Financial Tip: Pay More Than the Minimum on Your Credit Card

Each credit card statement you receive includes a “minimum payment” amount along with transaction, balance and interest rate information.  Depending on other parts of your financial situation and your spending habits, you may be tempted to only pay the minimum amount shown on the statement.  As tempting as it may be, you should always try to pay more.

Credit card companies usually calculate the monthly minimum payment due as a percentage of your outstanding balance.  The percentage is usually more than the interest rate they are charging on your balance, but low enough to make the minimum payment amount seem attractive.
 

The cost of paying only the minimum can be high.

As you consider how much to pay each month, be sure you understand how all the numbers work.  To keep it relatively simple, let us assume you have an outstanding balance of $5,000, the annual interest rate being charged is 12%, or 1% per month, and the minimum payment is 2% of your outstanding balance.  If you only pay the minimum amount due of $100 per month, it will take 70 months to pay off the balance.  If you pay $200 per month, it will only take 29 months.

If your credit card has a higher rate of 18%, with a $100 payment each month, it will take 93 months to pay off the balance.  Paying $200 per month will result in the balance being paid off in only 32 months.  That’s a difference of 5 years!

As a practical matter, unless you stop using your credit card, each month you will have additional charges, more interest will be charged, and the time needed to pay off the balance will be even longer.

The key things to remember are that paying more than the minimum reduces your interest costs, and helps pay off the balance much faster.  It will also provide some peace of mind knowing you are doing the right thing.
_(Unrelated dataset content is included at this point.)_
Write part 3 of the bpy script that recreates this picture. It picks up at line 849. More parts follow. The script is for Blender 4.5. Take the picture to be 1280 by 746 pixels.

Here are six ideas for finding cash to make more than the minimum payments and reduce your credit card balance faster:

  • First, stop using the credit card. This simple idea will result in more of your payment being used to reduce the balance that isn’t growing from new charges.
  • Second, consider getting a lower interest rate credit card that has a lower interest rate. But be cautious about ads for cards that offer very low rates on transferred balances.  Often, the rate rises dramatically after a short period of time, or they charge high rates on new charges.
  • Third, you can always use cash for more of your purchases. Fewer monthly charges will bring your balance down faster.
  • Fourth, consider using some of your savings to pay down the balance. The rate you are earning on your savings is probably much less than what you are being charged on your credit card balance.  While no one likes the idea of depleting their savings, if you can reduce your interest expense by more than your interest income, you will end up ahead.
  • Fifth, consider some other type of loan. The interest rates charged on home equity loans, mortgages and even auto loans are probably less than what is charged to your credit card.
  • Finally, cut back on your total spending. Conserving some cash, even for just a few months, and using it to make larger credit card payments can make a difference.  It may even help you develop a good savings habit.
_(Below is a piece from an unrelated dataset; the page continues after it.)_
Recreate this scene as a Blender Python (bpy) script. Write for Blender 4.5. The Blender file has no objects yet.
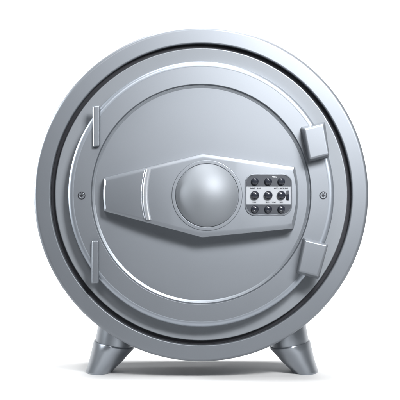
import bpy, bmesh, math
from mathutils import Vector, Matrix

S = 0.002                       # metres per drawing unit
FLOOR = 378.5                   # height of the floor line in drawing units (down positive)
CX, CY = 201.1, 194.2           # centre of the round safe
D = 1500.0                      # camera distance in drawing units
sc = bpy.context.scene
col = sc.collection
R = math.radians


def P(x, y, z=0.0):
    """drawing units (x right, y down, z towards the viewer) -> metres"""
    return Vector(((x - 200.0) * S, -z * S, (FLOOR - y) * S))


# ------------------------------------------------------------------ camera
cam_d = bpy.data.cameras.new('camera')
cam = bpy.data.objects.new('camera', cam_d)
col.objects.link(cam)
cam.location = P(200, 200, D)
cam.rotation_euler = (R(90), 0, 0)
cam_d.sensor_width = 36
cam_d.lens = 36 * D / 400.0
cam_d.clip_start = 0.05
cam_d.clip_end = 100
sc.camera = cam

# ------------------------------------------------------------------ world and lamps
w = bpy.data.worlds.new('World')
sc.world = w
w.use_nodes = True
bgn = w.node_tree.nodes['Background']
bgn.inputs[0].default_value = (0.86, 0.93, 1.0, 1)
bgn.inputs[1].default_value = 0.12
sc.view_settings.view_transform = 'Standard'
sc.view_settings.look = 'None'
sc.view_settings.exposure = 0
sc.view_settings.gamma = 1


def area(name, pos, target, sx, sy, radiance, color=(1, 1, 1), spread=180):
    l = bpy.data.lights.new(name, 'AREA')
    l.shape = 'RECTANGLE'
    l.size = sx * S
    l.size_y = sy * S
    l.energy = radiance * math.pi * sx * S * sy * S
    l.color = color
    l.spread = R(spread)
    o = bpy.data.objects.new(name, l)
    col.objects.link(o)
    o.location = P(*pos)
    d = P(*target) - P(*pos)
    o.rotation_euler = d.to_track_quat('-Z', 'Y').to_euler()
    return o


area('top_softbox', (205, -500, -60), (203, 377, -60), 1000, 420, 2.3, (1.0, 1.0, 1.0), 105)
area('rear_softbox', (205, -330, -280), (203, 377, 0), 900, 300, 1.0, (1.0, 1.0, 1.0), 90)
area('brow_strip', (205, -330, 90), (203, 250, 0), 600, 40, 1.0, (1.0, 1.0, 1.0), 60)  # added strip lamp to brighten the lower wall of the door recess
area('key_softbox', (450, -250, 700), (266, 112, 0), 200, 200, 7.6, (1.0, 1.0, 1.0), 42)
area('side_key', (600, -160, 700), (300, 140, 0), 200, 200, 1.7, (1.0, 1.0, 1.0), 30)
area('left_fill', (-60, -260, 700), (55, 150, 0), 220, 220, 0.8, (1.0, 1.0, 1.0), 40)
area('left_floor_light', (-140, -300, -110), (20, 378, -100), 200, 200, 0.8, (1, 1, 1), 28)  # added lamp, lifts the floor beside the safe to narrow its shadow
area('right_floor_light', (545, -300, -110), (382, 378, -100), 200, 200, 0.8, (1, 1, 1), 28)  # added to match, lifts the floor on the right
area('side_strip', (-330, 60, -60), (60, 160, 0), 60, 240, 9.0, (0.96, 0.985, 1.0), 40)
area('top_strip', (160, -320, -60), (200, 60, 0), 600, 60, 4.0, (0.98, 0.99, 1.0), 80)  # added strip lamp behind the face to brighten the upper bevels
area('backdrop_light', (200, -700, -1400), (200, 300, -1700), 2800, 1000, 0.5, (1, 1, 1), 100)
area('backdrop_fill', (200, -500, -900), (200, 100, -2200), 2600, 900, 1.9)
area('rear_floor_light', (200, -700, -700), (200, 377, -900), 2800, 500, 2.1, (1, 1, 1), 80)

# ------------------------------------------------------------------ materials


def metal(name, base, metallic=0.6, rough=0.38, grain=0.02, coat=0.0, bump=0.0):
    m = bpy.data.materials.new(name)
    m.use_nodes = True
    nt = m.node_tree
    b = nt.nodes['Principled BSDF']
    b.inputs['Metallic'].default_value = metallic
    b.inputs['Coat Weight'].default_value = coat
    b.inputs['Coat Roughness'].default_value = 0.15
    tc = nt.nodes.new('ShaderNodeTexCoord')
    n = nt.nodes.new('ShaderNodeTexNoise')
    n.inputs['Scale'].default_value = 900
    n.inputs['Detail'].default_value = 3
    nt.links.new(tc.outputs['Object'], n.inputs['Vector'])
    r = nt.nodes.new('ShaderNodeMapRange')
    r.inputs['To Min'].default_value = 1 - grain
    r.inputs['To Max'].default_value = 1 + grain
    nt.links.new(n.outputs['Fac'], r.inputs['Value'])
    mx = nt.nodes.new('ShaderNodeVectorMath')
    mx.operation = 'SCALE'
    mx.inputs[0].default_value = base
    nt.links.new(r.outputs[0], mx.inputs['Scale'])
    nt.links.new(mx.outputs[0], b.inputs['Base Color'])
    n2 = nt.nodes.new('ShaderNodeTexNoise')
    n2.inputs['Scale'].default_value = 14
    n2.inputs['Detail'].default_value = 4
    nt.links.new(tc.outputs['Object'], n2.inputs['Vector'])
    r2 = nt.nodes.new('ShaderNodeMapRange')
    r2.inputs['To Min'].default_value = rough - 0.03
    r2.inputs['To Max'].default_value = rough + 0.03
    nt.links.new(n2.outputs['Fac'], r2.inputs['Value'])
    nt.links.new(r2.outputs[0], b.inputs['Roughness'])
    if bump:
        bp = nt.nodes.new('ShaderNodeBump')
        bp.inputs['Strength'].default_value = bump
        bp.inputs['Distance'].default_value = 0.0002
        nt.links.new(n.outputs['Fac'], bp.inputs['Height'])
        nt.links.new(bp.outputs[0], b.inputs['Normal'])
    return m


M_silver = metal('silver_paint', (0.170, 0.1855, 0.207), 0.6, 0.48, 0.03, coat=0.22, bump=0.05)
M_frame = metal('lightened_silver', (0.204, 0.2205, 0.242), 0.6, 0.48, 0.03, coat=0.22, bump=0.05)  # silver paint lightened to offset shade on the sloping frame ring
M_foot = metal('foot_metal', (0.31, 0.335, 0.37), 0.85, 0.33, 0.02)
M_gap = metal('black_gap', (0.006, 0.007, 0.012), 0.0, 0.7)
M_dome = metal('dome_satin', (0.180, 0.195, 0.214), 0.55, 0.60, 0.02)
M_bright = metal('bright_trim', (0.42, 0.445, 0.48), 0.7, 0.36, 0.01)
M_glint = metal('recess_glint', (0.22, 0.24, 0.265), 0.8, 0.46, 0.01)  # lighter metal that puts a bright line in the recess
M_edge = metal('edge_highlight', (0.27, 0.297, 0.335), 0.75, 0.40, 0.01)  # lighter than the silver, to build up the door edge highlight
M_strip = metal('charcoal_panel', (0.012, 0.016, 0.024), 0.0, 0.6, 0.08)
M_panel = metal('pale_panel', (0.22, 0.235, 0.255), 0.1, 0.5, 0.02)
M_black = metal('glossy_black', (0.012, 0.014, 0.02), 0.0, 0.18, 0.02)
M_ink = metal('dark_ink', (0.02, 0.022, 0.03), 0.0, 0.6)
M_white = metal('white_ink', (0.35, 0.36, 0.38), 0.0, 0.5)
M_rubber = metal('grey_rubber', (0.06, 0.065, 0.08), 0.0, 0.5)
M_floor = metal('white_floor', (0.88, 0.88, 0.88), 0.0, 0.6, 0.005)

# ------------------------------------------------------------------ mesh helpers


def link(name, me, m, parent=None, bevel=None, seg=3, smooth=True, wn=True):
    me.materials.append(m)
    o = bpy.data.objects.new(name, me)
    col.objects.link(o)
    if parent is not None:
        o.parent = parent
        o.matrix_parent_inverse = parent_world(parent).inverted()
    if smooth:
        for p in me.polygons:
            p.use_smooth = True
        me.set_sharp_from_angle(angle=R(32))
    if bevel:
        b = o.modifiers.new('bevel', 'BEVEL')
        b.width = bevel * S
        b.segments = seg
        b.limit_method = 'ANGLE'
        b.angle_limit = R(28)
        b.use_clamp_overlap = True
        b.harden_normals = False
    if wn and smooth:
        k = o.modifiers.new('normals', 'WEIGHTED_NORMAL')
        k.keep_sharp = not bevel
        k.weight = 90
    return o


def parent_world(o):
    mtx = Matrix.LocRotScale(o.location, o.rotation_euler, o.scale)
    if o.parent:
        return parent_world(o.parent) @ o.matrix_parent_inverse @ mtx
    return mtx


def mesh_from(bm, name):
    bmesh.ops.recalc_face_normals(bm, faces=bm.faces)
    me = bpy.data.meshes.new(name)
    bm.to_mesh(me)
    bm.free()
    return me


def lathe(profile, cx, cy, n=256, closed=True):
    """profile: list of (radius, z); revolved about the viewing-direction axis through (cx, cy)"""
    bm = bmesh.new()
    rings = []
    for r, z in profile:
        if r < 1e-6:
            rings.append([bm.verts.new(P(cx, cy, z))])
        else:
            rings.append([bm.verts.new(P(cx + r * math.cos(2 * math.pi * i / n),
                                         cy + r * math.sin(2 * math.pi * i / n), z)) for i in range(n)])
    pairs = list(zip(rings, rings[1:]))
    if closed:
        pairs.append((rings[-1], rings[0]))
    for a, b in pairs:
        if len(a) == 1 and len(b) == 1:
            continue
        for i in range(n):
            j = (i + 1) % n
            if len(a) == 1:
                bm.faces.new((a[0], b[i], b[j]))
            elif len(b) == 1:
                bm.faces.new((a[i], a[j], b[0]))
            else:
                bm.faces.new((a[i], a[j], b[j], b[i]))
    return bm


def rounded(pts, seg=6):
    """pts: (r, z, fillet) polyline -> points with rounded corners"""
    out = []
    for i, p in enumerate(pts):
        f = p[2] if len(p) > 2 else 0
        if not f or i == 0 or i == len(pts) - 1:
            out.append((p[0], p[1]))
            continue
        c = Vector(p[:2])
        a = Vector(pts[i - 1][:2]) - c
        b = Vector(pts[i + 1][:2]) - c
        a.normalize()
        b.normalize()
        ang = a.angle(b)
        t = f / math.tan(ang / 2)
        p0 = c + a * t
        p1 = c + b * t
        bis = (a + b).normalized()
        o = c + bis * (f / math.sin(ang / 2))
        v0 = p0 - o
        v1 = p1 - o
        tot = v0.angle(v1)
        for k in range(seg + 1):
            u = k / seg
            s = math.sin(tot)
            v = v0 * (math.sin((1 - u) * tot) / s) + v1 * (math.sin(u * tot) / s)
            out.append(tuple(o + v))
    return out


def frustum(base, front, z0, z1):
    """prism between two outlines with the same number of (x, y) points"""
    bm = bmesh.new()
    a = [bm.verts.new(P(x, y, z0)) for x, y in base]
    b = [bm.verts.new(P(x, y, z1)) for x, y in front]
    n = len(a)
    for i in range(n):
        j = (i + 1) % n
        bm.faces.new((a[i], a[j], b[j], b[i]))
    bm.faces.new(a)
    bm.faces.new(b)
    return bm


def comp(pts, z):
    """true size of an outline that stands z in front of the drawing plane"""
    k = (D - z) / D
    return [(200 + (x - 200) * k, 200 + (y - 200) * k) for x, y in pts]


def arc(p0, p1, bulge, n=8):
    """points from p0 to p1 along a shallow arc; bulge is the sideways offset of the middle"""
    p0 = Vector(p0)
    p1 = Vector(p1)
    d = p1 - p0
    nrm = Vector((-d.y, d.x)).normalized()
    return [tuple(p0 + d * t + nrm * bulge * 4 * t * (1 - t)) for t in [k / n for k in range(n + 1)]]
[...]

Interest rates charged on credit cards can be high. Finding the right card and paying more than the minimum amount due each month can help keep your interest costs lower. Contact us or visit one of our North Carolina branches for help discovering which of our credit card products are right for your lifestyle.
 

Looking for Assistance with Your Credit Card Debt?

If you’re grappling with credit card debt, various resources can aid you in managing and overcoming financial challenges. It’s crucial to steer clear of debt relief and credit repair scams. Be cautious when dealing with any company that:

  • Charges a substantial up-front fee.
  • Requires payment for reducing your interest rate.
  • Claims to eliminate accurate negative information from your credit report.
  • Encourages disputing accurate information on your credit report.
  • Fails to explain your rights to contact credit reporting agencies for free.
  • Advises against reaching out to credit reporting agencies.


Instead, consider seeking help with credit and debt management from a reputable agency, such as The National Foundation for Credit Counseling. They can provide trustworthy guidance tailored to your financial needs.